§ **Requirement**: Reproduce, please, only the lines from the first line below to the line containing "R = math.radians", inclusive.
━━━━
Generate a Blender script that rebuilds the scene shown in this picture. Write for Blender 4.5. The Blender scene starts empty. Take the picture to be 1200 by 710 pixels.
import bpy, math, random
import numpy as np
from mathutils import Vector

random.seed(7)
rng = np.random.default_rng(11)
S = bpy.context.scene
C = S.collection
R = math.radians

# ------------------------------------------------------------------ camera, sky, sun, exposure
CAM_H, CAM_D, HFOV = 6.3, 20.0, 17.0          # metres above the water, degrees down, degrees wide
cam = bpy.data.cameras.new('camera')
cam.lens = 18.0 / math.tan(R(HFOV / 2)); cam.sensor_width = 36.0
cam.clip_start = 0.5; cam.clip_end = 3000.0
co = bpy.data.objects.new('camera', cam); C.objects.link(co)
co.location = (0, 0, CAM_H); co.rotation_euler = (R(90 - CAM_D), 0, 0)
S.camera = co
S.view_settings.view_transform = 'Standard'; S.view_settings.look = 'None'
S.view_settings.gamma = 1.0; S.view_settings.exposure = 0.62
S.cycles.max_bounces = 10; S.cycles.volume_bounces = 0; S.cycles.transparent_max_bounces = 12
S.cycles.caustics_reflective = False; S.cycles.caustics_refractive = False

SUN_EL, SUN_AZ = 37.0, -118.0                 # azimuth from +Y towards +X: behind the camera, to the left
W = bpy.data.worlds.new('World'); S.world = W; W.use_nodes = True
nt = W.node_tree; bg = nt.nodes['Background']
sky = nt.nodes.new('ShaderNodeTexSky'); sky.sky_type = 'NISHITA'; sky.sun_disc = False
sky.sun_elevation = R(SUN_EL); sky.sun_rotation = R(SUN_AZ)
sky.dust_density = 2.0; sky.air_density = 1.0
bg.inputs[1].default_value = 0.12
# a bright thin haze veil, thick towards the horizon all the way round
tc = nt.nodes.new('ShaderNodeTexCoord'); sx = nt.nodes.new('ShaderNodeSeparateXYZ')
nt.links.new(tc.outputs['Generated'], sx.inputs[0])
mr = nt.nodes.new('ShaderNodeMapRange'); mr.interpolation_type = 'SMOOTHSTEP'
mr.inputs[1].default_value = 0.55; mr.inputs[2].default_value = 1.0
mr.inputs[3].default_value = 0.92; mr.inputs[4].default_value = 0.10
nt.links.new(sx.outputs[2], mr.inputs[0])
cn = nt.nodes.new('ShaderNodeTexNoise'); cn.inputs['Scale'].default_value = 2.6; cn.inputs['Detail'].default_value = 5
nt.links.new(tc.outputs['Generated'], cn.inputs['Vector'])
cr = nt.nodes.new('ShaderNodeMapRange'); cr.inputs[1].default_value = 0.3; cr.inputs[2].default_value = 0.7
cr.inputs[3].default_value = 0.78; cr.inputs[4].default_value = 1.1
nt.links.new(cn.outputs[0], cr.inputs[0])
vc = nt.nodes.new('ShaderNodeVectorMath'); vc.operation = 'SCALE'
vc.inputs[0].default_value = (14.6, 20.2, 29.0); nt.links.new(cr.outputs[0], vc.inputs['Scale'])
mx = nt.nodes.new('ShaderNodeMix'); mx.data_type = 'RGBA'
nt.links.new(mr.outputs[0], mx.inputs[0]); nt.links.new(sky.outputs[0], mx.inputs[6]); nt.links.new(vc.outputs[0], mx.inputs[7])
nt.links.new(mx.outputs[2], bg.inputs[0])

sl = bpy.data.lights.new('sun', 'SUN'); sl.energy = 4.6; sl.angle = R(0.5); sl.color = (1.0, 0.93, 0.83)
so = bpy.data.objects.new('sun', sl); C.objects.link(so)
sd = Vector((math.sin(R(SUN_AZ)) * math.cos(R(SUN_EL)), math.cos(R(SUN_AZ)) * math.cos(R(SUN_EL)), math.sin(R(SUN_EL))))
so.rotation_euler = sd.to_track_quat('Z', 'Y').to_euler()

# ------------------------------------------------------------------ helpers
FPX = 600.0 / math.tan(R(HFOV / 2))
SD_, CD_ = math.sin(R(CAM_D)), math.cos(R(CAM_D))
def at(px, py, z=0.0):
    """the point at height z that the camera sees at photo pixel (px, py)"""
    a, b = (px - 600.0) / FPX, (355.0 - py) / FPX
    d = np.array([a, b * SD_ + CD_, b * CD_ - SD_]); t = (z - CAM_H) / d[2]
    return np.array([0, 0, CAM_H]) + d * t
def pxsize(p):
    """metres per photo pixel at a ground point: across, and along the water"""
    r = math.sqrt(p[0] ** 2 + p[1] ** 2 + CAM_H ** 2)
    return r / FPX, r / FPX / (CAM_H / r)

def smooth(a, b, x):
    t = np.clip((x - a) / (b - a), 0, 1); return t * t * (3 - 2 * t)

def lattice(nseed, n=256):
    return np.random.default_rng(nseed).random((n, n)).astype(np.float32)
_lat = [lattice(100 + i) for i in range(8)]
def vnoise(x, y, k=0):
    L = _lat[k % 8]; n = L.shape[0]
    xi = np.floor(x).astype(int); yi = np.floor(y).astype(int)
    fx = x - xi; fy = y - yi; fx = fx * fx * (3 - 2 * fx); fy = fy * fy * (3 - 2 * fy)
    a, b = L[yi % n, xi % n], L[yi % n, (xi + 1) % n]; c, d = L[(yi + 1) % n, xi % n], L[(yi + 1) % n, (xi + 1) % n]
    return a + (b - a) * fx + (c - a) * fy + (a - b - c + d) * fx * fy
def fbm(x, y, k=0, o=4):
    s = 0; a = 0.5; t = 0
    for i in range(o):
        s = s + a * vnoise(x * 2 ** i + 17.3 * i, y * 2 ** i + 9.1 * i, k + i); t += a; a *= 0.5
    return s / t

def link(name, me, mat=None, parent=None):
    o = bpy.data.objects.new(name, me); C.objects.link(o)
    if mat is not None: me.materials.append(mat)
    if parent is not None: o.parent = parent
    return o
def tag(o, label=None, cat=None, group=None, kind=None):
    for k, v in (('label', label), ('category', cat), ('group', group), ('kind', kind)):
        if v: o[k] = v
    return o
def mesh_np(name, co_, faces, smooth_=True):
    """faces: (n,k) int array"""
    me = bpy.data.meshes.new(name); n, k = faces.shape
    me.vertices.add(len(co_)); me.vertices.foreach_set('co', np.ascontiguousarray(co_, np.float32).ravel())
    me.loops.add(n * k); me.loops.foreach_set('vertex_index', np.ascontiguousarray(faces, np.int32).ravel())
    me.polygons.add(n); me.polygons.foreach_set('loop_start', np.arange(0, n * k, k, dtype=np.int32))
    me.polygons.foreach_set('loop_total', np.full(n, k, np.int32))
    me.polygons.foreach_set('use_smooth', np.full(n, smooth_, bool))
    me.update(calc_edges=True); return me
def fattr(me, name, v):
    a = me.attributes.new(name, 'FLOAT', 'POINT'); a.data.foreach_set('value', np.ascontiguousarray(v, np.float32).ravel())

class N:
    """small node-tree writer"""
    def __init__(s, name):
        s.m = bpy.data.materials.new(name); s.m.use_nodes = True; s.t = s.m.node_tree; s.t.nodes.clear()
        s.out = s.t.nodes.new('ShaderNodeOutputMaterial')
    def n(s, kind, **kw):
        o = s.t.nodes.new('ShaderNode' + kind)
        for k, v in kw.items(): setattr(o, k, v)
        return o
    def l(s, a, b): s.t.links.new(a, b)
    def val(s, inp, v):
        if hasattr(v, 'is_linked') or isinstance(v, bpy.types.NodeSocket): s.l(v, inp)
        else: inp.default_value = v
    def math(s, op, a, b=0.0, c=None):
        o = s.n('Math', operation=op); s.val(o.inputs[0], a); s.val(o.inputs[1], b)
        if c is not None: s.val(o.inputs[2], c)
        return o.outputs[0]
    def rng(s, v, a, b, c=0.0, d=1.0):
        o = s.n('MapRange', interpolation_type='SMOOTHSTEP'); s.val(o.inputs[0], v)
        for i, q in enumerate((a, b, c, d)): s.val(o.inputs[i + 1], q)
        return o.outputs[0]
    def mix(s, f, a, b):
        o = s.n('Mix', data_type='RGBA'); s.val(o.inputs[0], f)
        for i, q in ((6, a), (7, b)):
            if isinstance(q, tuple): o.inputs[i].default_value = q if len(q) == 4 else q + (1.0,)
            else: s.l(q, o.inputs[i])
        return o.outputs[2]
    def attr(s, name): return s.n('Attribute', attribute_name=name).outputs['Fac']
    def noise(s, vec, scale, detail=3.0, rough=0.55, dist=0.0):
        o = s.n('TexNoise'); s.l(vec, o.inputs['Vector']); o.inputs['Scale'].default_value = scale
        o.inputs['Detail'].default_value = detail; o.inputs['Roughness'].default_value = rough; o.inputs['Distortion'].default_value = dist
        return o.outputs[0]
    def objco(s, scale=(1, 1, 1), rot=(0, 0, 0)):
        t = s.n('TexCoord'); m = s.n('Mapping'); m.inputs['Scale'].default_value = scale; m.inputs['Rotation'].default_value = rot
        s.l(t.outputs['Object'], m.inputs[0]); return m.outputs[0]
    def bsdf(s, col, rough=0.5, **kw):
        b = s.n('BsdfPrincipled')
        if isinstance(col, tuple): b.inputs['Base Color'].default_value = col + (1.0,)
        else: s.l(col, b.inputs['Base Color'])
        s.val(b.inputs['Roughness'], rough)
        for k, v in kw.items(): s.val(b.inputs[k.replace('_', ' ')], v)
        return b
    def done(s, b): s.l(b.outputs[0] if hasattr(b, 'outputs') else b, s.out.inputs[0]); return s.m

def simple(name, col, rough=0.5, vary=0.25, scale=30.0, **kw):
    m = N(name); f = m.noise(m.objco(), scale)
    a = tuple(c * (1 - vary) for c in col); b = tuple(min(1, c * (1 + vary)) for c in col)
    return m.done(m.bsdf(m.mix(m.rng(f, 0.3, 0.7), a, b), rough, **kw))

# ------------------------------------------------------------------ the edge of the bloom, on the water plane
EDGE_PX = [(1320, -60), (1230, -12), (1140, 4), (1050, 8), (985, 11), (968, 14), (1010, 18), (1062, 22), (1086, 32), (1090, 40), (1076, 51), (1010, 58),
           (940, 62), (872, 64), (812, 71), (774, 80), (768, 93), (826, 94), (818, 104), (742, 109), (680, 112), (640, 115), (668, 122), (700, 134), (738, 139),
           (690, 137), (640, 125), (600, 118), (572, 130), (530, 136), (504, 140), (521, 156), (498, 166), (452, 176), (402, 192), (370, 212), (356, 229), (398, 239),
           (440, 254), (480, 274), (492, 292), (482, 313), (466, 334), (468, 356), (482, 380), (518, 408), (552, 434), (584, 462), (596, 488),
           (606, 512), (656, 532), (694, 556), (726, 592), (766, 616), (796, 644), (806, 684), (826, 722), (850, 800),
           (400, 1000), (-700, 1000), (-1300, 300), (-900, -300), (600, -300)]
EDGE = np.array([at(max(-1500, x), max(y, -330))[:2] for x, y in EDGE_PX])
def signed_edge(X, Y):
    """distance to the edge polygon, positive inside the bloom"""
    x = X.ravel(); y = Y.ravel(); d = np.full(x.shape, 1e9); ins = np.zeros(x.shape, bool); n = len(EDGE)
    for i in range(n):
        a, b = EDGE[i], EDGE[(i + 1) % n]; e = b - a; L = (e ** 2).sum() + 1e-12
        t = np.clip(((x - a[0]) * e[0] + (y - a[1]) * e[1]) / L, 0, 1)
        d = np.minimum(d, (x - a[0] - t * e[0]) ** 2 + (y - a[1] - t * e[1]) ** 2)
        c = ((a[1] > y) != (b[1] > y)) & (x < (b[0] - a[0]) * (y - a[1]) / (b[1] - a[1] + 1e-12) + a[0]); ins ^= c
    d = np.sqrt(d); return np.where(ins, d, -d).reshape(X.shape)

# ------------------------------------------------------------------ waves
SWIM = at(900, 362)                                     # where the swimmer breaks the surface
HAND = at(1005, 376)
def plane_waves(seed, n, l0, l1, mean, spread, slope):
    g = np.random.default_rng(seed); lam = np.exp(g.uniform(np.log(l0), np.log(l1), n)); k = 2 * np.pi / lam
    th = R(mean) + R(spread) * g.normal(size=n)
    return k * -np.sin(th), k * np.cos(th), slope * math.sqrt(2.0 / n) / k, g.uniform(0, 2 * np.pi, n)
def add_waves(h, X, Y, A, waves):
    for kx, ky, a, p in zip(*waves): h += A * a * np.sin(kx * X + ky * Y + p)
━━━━
§ **Final result**:
Generate a Blender script that rebuilds the scene shown in this picture. Write for Blender 4.5. The Blender scene starts empty. Take the picture to be 1200 by 710 pixels.
import bpy, math, random
import numpy as np
from mathutils import Vector

random.seed(7)
rng = np.random.default_rng(11)
S = bpy.context.scene
C = S.collection
R = math.radians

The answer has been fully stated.